Question: What is your position on permanent normal trade relations with China? Should trade be linked to human rights improvements in Tibet, and lessening of religious persecution by Beijing? How would your administration react if China invaded Taiwan?
Submitted from Kelly of Worcester, Massachusetts through USATODAY.com (10/18/00)
Answer from Howard Phillips:
U.S.-China Policy Must Be Governed By The Constitution And Sound Moral Principle
Regarding Permanent Normal Trade Relations status for Red China, constitutionally no Congress can bind future Congresses
concerning trade policy. The Constitution stipulates that Congress shall regulate commerce with foreign nations. However, the reason we have an election every two years is so that the people can review the performance of the Congress.
So, permanent Most Favored Nation status for Red China is unconstitutional, even though it is supported by both major parties.
With respect to the human rights issue, we've been down this path before. In the 1930's Franklin D. Roosevelt accorded normal diplomatic relations to Joseph Stalin and the Communist Party of the Soviet Union. The effect was to legitimate Stalin's tyranny and to deliver a message to the people of the Soviet Union that they had no hope of throwing off that tyranny because the United States of America, the symbol of freedom in the world, was in alliance with the man who was then commonly regarded as the greatest despot in the world, Joe Stalin.

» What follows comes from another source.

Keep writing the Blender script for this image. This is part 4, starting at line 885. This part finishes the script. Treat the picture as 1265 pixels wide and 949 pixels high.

When we give special treatment to Communist China we are telling the Chinese Christians who are being persecuted and we are telling the parents who want to have more than one child, that they have no hope of throwing off that tyranny because the most powerful nation in the world is in league with their oppressors. For that reason alone it is wrong for us to give Most Favored Nation status to Red China, permanently or otherwise.
Regarding the Taiwan issue, recently under pressure from Congress the Clinton Administration made a decision to sell more weapons to Taiwan. However, they put a 'trigger lock' on those weapons by saying that the weapons that Taiwan purchases will be kept in the United States. That doesn't do the people of Free China much good in a Pearl Harbor scenario.
I have been to Taiwan. I happen to have been there once in 1983, on the very day that Ronald Reagan signed the Shanghai Communique in which he asserted that thenceforward the United States would steady diminish the quality and quantity of weapons to be provide to the free Chinese on Taiwan.
I spoke on Taiwan television that day and said that the people of the United States did not support that decision. I believe that we should enhance the ability of free China to provide for its own defense. They have a strong and vibrant economy. They are capable of defending themselves if we permit them to purchase the weapons they need to counter the numerical superiority enjoyed by the mainland communist Chinese.
You need more forces to attack successfully than to defend successfully. Without direct United States involvement, Free China can defend itself if we sell them the high tech weapons which will facilitate their necessary defense.